WHAT THE TASK REQUIRES: Take the lines of the data below from the very first through the line containing "b.prism([(-1.6,1.6),(-.95,1.40)]+[(x-.01,z) for x,z" and output them exactly, pictures excluded.

INFORMATION SHOWN:

-- Begin --

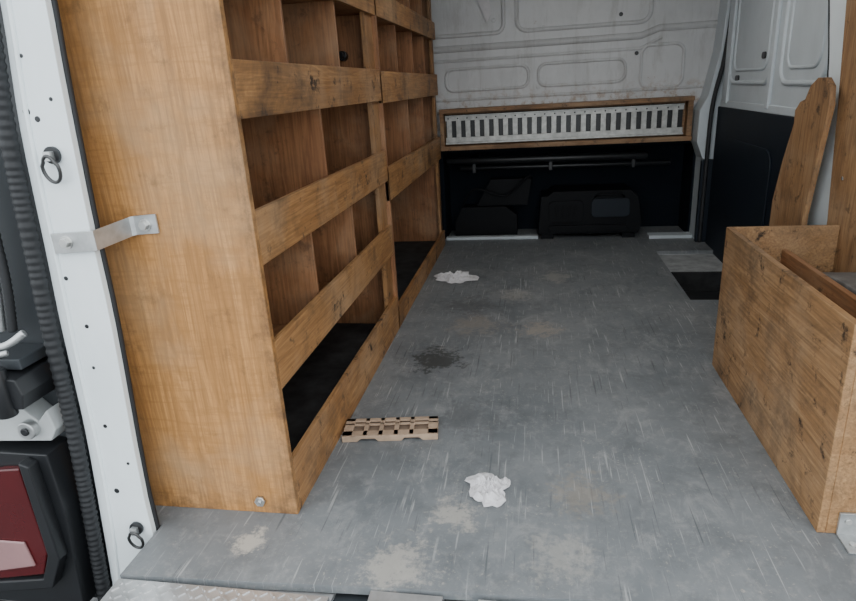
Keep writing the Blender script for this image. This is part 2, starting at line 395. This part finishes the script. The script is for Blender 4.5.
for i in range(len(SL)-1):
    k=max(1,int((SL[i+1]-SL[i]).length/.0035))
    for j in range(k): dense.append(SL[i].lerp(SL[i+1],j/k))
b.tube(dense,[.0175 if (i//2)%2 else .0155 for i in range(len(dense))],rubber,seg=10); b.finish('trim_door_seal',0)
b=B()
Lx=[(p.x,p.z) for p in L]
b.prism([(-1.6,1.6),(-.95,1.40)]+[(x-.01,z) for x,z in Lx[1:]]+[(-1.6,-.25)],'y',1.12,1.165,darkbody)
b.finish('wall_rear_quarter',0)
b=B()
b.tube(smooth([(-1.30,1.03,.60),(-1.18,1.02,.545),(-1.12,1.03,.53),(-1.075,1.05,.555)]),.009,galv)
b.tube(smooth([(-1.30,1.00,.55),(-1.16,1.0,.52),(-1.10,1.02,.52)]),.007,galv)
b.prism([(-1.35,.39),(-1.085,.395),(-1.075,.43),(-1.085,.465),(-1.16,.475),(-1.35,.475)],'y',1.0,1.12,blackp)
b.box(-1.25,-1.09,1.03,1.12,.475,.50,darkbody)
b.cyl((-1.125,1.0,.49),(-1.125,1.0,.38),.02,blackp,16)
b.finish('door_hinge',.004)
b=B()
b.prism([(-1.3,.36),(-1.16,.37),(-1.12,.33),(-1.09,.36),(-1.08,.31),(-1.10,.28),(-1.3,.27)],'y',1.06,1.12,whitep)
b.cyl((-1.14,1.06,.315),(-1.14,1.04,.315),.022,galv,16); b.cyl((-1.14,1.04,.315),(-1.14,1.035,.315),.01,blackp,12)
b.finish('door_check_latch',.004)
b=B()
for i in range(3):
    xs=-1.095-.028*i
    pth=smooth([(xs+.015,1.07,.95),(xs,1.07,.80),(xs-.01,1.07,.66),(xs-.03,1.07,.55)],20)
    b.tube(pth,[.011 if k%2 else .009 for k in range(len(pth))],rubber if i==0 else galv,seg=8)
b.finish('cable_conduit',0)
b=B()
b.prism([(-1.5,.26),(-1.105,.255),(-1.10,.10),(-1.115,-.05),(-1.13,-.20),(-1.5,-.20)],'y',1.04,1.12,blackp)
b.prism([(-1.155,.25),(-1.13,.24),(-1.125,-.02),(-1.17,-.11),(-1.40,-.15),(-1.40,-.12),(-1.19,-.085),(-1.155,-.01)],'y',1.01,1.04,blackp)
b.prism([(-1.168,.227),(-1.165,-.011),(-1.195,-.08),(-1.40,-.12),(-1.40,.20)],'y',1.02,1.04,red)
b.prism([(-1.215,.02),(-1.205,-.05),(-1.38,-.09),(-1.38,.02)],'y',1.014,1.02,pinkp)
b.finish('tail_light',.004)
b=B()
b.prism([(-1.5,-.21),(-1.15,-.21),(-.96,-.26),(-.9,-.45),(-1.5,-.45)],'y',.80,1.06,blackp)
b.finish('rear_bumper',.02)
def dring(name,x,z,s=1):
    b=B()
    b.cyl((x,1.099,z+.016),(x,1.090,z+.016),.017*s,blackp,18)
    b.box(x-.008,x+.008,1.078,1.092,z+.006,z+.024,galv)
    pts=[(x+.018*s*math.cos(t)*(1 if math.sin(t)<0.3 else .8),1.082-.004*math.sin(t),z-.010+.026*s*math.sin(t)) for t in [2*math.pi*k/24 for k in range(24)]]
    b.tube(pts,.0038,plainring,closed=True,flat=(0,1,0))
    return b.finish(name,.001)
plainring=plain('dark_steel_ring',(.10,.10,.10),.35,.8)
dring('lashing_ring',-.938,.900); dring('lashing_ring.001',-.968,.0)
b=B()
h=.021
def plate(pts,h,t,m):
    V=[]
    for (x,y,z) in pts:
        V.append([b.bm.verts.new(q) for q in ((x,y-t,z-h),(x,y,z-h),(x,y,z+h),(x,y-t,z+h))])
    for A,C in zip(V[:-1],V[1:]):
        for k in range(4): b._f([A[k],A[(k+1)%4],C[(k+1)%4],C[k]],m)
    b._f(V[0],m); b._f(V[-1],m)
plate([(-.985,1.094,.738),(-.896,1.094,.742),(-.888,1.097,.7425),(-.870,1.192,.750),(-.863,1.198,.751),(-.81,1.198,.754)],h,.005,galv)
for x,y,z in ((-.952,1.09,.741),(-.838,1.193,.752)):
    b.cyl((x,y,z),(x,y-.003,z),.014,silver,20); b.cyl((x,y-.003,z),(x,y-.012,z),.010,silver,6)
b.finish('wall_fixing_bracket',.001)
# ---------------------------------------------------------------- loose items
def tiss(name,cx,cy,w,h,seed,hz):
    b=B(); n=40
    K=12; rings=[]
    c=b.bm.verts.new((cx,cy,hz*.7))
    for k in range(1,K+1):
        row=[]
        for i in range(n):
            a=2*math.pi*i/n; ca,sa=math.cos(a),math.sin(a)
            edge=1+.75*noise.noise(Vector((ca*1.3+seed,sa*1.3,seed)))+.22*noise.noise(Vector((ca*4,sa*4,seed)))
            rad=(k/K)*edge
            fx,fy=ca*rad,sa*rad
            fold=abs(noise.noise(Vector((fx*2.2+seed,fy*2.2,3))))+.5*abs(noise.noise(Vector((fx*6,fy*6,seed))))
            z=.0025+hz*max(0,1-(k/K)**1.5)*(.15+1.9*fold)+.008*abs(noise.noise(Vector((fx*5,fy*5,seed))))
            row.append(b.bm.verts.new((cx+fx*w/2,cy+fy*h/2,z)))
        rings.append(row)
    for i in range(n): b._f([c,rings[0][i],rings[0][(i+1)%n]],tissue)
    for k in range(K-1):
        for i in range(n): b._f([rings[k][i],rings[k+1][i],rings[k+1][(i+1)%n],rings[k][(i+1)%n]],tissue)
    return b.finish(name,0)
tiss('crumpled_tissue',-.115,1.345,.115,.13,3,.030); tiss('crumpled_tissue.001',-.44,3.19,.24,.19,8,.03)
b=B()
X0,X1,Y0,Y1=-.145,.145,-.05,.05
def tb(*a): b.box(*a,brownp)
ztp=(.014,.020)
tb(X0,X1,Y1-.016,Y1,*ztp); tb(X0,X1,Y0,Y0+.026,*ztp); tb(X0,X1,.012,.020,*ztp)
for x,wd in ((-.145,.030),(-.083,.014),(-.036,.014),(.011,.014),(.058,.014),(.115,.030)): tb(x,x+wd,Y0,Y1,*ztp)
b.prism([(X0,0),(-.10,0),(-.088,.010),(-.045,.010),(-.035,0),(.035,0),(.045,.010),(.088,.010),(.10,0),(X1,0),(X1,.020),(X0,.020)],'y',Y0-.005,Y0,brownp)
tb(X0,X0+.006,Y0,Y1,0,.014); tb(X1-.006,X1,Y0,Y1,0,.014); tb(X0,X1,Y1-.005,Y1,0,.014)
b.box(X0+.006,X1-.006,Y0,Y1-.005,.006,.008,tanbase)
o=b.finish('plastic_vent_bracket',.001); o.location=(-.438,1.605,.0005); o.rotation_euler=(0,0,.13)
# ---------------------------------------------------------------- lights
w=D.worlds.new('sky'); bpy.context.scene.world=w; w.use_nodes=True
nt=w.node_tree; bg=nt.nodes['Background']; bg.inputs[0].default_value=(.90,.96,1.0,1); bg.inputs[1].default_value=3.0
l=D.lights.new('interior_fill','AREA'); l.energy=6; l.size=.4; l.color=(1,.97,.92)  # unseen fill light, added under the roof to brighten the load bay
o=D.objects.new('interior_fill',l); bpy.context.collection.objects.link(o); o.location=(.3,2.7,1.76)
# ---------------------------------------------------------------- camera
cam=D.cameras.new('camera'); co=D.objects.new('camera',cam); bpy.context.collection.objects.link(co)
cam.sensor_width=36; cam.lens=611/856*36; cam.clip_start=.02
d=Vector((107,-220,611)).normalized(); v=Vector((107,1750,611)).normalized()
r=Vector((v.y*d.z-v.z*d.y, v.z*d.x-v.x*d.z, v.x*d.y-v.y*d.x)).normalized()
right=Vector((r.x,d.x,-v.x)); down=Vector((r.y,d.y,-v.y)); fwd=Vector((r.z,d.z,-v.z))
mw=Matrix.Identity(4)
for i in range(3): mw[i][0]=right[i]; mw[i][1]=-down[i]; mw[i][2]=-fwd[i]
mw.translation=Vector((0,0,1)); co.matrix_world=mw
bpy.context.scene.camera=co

-- End --

THE REPLY:
Keep writing the Blender script for this image. This is part 2, starting at line 395. This part finishes the script. The script is for Blender 4.5.
for i in range(len(SL)-1):
    k=max(1,int((SL[i+1]-SL[i]).length/.0035))
    for j in range(k): dense.append(SL[i].lerp(SL[i+1],j/k))
b.tube(dense,[.0175 if (i//2)%2 else .0155 for i in range(len(dense))],rubber,seg=10); b.finish('trim_door_seal',0)
b=B()
Lx=[(p.x,p.z) for p in L]
b.prism([(-1.6,1.6),(-.95,1.40)]+[(x-.01,z) for x,z in Lx[1:]]+[(-1.6,-.25)],'y',1.12,1.165,darkbody)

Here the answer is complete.